» Recorded data:
* begin *

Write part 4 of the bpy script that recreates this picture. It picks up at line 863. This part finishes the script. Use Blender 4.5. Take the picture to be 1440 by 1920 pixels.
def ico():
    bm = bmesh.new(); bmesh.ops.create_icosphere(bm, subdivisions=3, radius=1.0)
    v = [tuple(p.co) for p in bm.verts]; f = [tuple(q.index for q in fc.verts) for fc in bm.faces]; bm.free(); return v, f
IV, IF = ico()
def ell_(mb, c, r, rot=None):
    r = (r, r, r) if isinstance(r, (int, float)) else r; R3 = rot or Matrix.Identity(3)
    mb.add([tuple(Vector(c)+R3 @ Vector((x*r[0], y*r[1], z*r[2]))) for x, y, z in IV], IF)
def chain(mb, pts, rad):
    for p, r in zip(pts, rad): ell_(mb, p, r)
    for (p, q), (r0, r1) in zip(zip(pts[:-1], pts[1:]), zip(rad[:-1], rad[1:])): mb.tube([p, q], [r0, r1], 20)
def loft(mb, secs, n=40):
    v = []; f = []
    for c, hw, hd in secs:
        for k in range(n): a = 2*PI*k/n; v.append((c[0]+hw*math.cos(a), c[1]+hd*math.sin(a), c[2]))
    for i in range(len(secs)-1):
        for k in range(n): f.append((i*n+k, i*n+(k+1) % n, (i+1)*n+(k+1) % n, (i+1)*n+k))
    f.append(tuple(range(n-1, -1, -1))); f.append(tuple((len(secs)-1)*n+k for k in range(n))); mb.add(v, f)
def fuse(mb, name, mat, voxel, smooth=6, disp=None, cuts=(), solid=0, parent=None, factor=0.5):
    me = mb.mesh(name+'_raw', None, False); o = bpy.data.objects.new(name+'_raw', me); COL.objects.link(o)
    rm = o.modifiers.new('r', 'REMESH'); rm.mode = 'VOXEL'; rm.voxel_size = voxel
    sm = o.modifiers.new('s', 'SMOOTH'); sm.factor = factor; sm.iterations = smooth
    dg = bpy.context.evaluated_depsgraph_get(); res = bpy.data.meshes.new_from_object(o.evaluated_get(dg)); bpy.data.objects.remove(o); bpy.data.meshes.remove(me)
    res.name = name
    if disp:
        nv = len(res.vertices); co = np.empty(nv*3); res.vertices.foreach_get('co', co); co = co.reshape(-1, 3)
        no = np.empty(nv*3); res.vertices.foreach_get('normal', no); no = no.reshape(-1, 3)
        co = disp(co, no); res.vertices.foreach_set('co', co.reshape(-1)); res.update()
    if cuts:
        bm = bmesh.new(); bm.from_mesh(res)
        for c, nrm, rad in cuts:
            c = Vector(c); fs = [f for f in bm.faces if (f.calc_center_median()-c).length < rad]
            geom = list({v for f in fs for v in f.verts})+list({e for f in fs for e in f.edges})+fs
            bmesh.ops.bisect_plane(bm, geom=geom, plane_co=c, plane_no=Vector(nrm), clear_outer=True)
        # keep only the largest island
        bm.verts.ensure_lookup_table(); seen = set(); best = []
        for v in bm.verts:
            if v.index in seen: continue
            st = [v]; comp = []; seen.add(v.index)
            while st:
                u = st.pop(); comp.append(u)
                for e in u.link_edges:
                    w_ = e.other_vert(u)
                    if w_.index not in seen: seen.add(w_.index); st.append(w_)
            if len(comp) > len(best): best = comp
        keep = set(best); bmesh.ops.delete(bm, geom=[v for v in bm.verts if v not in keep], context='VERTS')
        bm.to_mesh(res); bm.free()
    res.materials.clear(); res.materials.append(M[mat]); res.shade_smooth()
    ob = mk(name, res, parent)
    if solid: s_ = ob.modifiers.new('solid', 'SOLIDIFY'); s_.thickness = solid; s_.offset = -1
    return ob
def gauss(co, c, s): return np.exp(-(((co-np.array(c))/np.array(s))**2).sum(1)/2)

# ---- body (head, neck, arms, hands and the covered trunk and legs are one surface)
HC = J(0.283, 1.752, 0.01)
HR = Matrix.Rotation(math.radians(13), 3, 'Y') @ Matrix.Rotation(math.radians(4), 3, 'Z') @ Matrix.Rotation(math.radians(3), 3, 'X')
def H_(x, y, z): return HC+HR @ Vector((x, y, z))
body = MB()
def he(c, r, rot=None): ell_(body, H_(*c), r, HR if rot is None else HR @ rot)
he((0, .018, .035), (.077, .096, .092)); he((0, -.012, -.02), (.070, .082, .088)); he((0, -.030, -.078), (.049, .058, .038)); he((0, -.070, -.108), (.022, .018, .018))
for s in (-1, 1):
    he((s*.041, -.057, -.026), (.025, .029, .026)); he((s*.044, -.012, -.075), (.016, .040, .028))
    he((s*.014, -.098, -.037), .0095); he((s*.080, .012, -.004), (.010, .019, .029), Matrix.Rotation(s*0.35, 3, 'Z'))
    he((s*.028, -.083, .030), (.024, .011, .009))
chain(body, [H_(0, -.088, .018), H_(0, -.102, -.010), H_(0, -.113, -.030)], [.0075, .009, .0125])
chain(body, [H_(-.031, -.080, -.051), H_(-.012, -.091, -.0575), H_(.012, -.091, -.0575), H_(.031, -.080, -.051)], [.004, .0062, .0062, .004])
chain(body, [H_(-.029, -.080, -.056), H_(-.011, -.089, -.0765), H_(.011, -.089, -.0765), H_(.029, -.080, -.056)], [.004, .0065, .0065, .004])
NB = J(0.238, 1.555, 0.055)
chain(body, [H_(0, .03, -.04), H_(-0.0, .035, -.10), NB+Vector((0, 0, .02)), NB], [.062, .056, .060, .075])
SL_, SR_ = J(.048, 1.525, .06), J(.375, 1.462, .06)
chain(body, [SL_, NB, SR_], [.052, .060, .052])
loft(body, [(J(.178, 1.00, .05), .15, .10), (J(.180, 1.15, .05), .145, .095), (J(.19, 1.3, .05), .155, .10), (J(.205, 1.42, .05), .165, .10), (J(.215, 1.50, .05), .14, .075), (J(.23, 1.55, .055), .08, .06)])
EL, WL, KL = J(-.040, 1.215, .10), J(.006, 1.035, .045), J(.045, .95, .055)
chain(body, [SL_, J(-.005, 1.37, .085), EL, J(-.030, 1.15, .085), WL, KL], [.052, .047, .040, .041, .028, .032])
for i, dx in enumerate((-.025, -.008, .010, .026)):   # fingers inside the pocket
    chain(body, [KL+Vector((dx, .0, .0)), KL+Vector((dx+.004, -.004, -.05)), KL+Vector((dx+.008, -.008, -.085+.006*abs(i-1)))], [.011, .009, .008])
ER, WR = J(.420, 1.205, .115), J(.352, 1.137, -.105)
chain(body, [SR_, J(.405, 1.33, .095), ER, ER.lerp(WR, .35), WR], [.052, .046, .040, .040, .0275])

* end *

» What to produce:
Output all of the data again. Match it exactly.

» Written response:
Write part 4 of the bpy script that recreates this picture. It picks up at line 863. This part finishes the script. Use Blender 4.5. Take the picture to be 1440 by 1920 pixels.
def ico():
    bm = bmesh.new(); bmesh.ops.create_icosphere(bm, subdivisions=3, radius=1.0)
    v = [tuple(p.co) for p in bm.verts]; f = [tuple(q.index for q in fc.verts) for fc in bm.faces]; bm.free(); return v, f
IV, IF = ico()
def ell_(mb, c, r, rot=None):
    r = (r, r, r) if isinstance(r, (int, float)) else r; R3 = rot or Matrix.Identity(3)
    mb.add([tuple(Vector(c)+R3 @ Vector((x*r[0], y*r[1], z*r[2]))) for x, y, z in IV], IF)
def chain(mb, pts, rad):
    for p, r in zip(pts, rad): ell_(mb, p, r)
    for (p, q), (r0, r1) in zip(zip(pts[:-1], pts[1:]), zip(rad[:-1], rad[1:])): mb.tube([p, q], [r0, r1], 20)
def loft(mb, secs, n=40):
    v = []; f = []
    for c, hw, hd in secs:
        for k in range(n): a = 2*PI*k/n; v.append((c[0]+hw*math.cos(a), c[1]+hd*math.sin(a), c[2]))
    for i in range(len(secs)-1):
        for k in range(n): f.append((i*n+k, i*n+(k+1) % n, (i+1)*n+(k+1) % n, (i+1)*n+k))
    f.append(tuple(range(n-1, -1, -1))); f.append(tuple((len(secs)-1)*n+k for k in range(n))); mb.add(v, f)
def fuse(mb, name, mat, voxel, smooth=6, disp=None, cuts=(), solid=0, parent=None, factor=0.5):
    me = mb.mesh(name+'_raw', None, False); o = bpy.data.objects.new(name+'_raw', me); COL.objects.link(o)
    rm = o.modifiers.new('r', 'REMESH'); rm.mode = 'VOXEL'; rm.voxel_size = voxel
    sm = o.modifiers.new('s', 'SMOOTH'); sm.factor = factor; sm.iterations = smooth
    dg = bpy.context.evaluated_depsgraph_get(); res = bpy.data.meshes.new_from_object(o.evaluated_get(dg)); bpy.data.objects.remove(o); bpy.data.meshes.remove(me)
    res.name = name
    if disp:
        nv = len(res.vertices); co = np.empty(nv*3); res.vertices.foreach_get('co', co); co = co.reshape(-1, 3)
        no = np.empty(nv*3); res.vertices.foreach_get('normal', no); no = no.reshape(-1, 3)
        co = disp(co, no); res.vertices.foreach_set('co', co.reshape(-1)); res.update()
    if cuts:
        bm = bmesh.new(); bm.from_mesh(res)
        for c, nrm, rad in cuts:
            c = Vector(c); fs = [f for f in bm.faces if (f.calc_center_median()-c).length < rad]
            geom = list({v for f in fs for v in f.verts})+list({e for f in fs for e in f.edges})+fs
            bmesh.ops.bisect_plane(bm, geom=geom, plane_co=c, plane_no=Vector(nrm), clear_outer=True)
        # keep only the largest island
        bm.verts.ensure_lookup_table(); seen = set(); best = []
        for v in bm.verts:
            if v.index in seen: continue
            st = [v]; comp = []; seen.add(v.index)
            while st:
                u = st.pop(); comp.append(u)
                for e in u.link_edges:
                    w_ = e.other_vert(u)
                    if w_.index not in seen: seen.add(w_.index); st.append(w_)
            if len(comp) > len(best): best = comp
        keep = set(best); bmesh.ops.delete(bm, geom=[v for v in bm.verts if v not in keep], context='VERTS')
        bm.to_mesh(res); bm.free()
    res.materials.clear(); res.materials.append(M[mat]); res.shade_smooth()
    ob = mk(name, res, parent)
    if solid: s_ = ob.modifiers.new('solid', 'SOLIDIFY'); s_.thickness = solid; s_.offset = -1
    return ob
def gauss(co, c, s): return np.exp(-(((co-np.array(c))/np.array(s))**2).sum(1)/2)

# ---- body (head, neck, arms, hands and the covered trunk and legs are one surface)
HC = J(0.283, 1.752, 0.01)
HR = Matrix.Rotation(math.radians(13), 3, 'Y') @ Matrix.Rotation(math.radians(4), 3, 'Z') @ Matrix.Rotation(math.radians(3), 3, 'X')
def H_(x, y, z): return HC+HR @ Vector((x, y, z))
body = MB()
def he(c, r, rot=None): ell_(body, H_(*c), r, HR if rot is None else HR @ rot)
he((0, .018, .035), (.077, .096, .092)); he((0, -.012, -.02), (.070, .082, .088)); he((0, -.030, -.078), (.049, .058, .038)); he((0, -.070, -.108), (.022, .018, .018))
for s in (-1, 1):
    he((s*.041, -.057, -.026), (.025, .029, .026)); he((s*.044, -.012, -.075), (.016, .040, .028))
    he((s*.014, -.098, -.037), .0095); he((s*.080, .012, -.004), (.010, .019, .029), Matrix.Rotation(s*0.35, 3, 'Z'))
    he((s*.028, -.083, .030), (.024, .011, .009))
chain(body, [H_(0, -.088, .018), H_(0, -.102, -.010), H_(0, -.113, -.030)], [.0075, .009, .0125])
chain(body, [H_(-.031, -.080, -.051), H_(-.012, -.091, -.0575), H_(.012, -.091, -.0575), H_(.031, -.080, -.051)], [.004, .0062, .0062, .004])
chain(body, [H_(-.029, -.080, -.056), H_(-.011, -.089, -.0765), H_(.011, -.089, -.0765), H_(.029, -.080, -.056)], [.004, .0065, .0065, .004])
NB = J(0.238, 1.555, 0.055)
chain(body, [H_(0, .03, -.04), H_(-0.0, .035, -.10), NB+Vector((0, 0, .02)), NB], [.062, .056, .060, .075])
SL_, SR_ = J(.048, 1.525, .06), J(.375, 1.462, .06)
chain(body, [SL_, NB, SR_], [.052, .060, .052])
loft(body, [(J(.178, 1.00, .05), .15, .10), (J(.180, 1.15, .05), .145, .095), (J(.19, 1.3, .05), .155, .10), (J(.205, 1.42, .05), .165, .10), (J(.215, 1.50, .05), .14, .075), (J(.23, 1.55, .055), .08, .06)])
EL, WL, KL = J(-.040, 1.215, .10), J(.006, 1.035, .045), J(.045, .95, .055)
chain(body, [SL_, J(-.005, 1.37, .085), EL, J(-.030, 1.15, .085), WL, KL], [.052, .047, .040, .041, .028, .032])
for i, dx in enumerate((-.025, -.008, .010, .026)):   # fingers inside the pocket
    chain(body, [KL+Vector((dx, .0, .0)), KL+Vector((dx+.004, -.004, -.05)), KL+Vector((dx+.008, -.008, -.085+.006*abs(i-1)))], [.011, .009, .008])
ER, WR = J(.420, 1.205, .115), J(.352, 1.137, -.105)
chain(body, [SR_, J(.405, 1.33, .095), ER, ER.lerp(WR, .35), WR], [.052, .046, .040, .040, .0275])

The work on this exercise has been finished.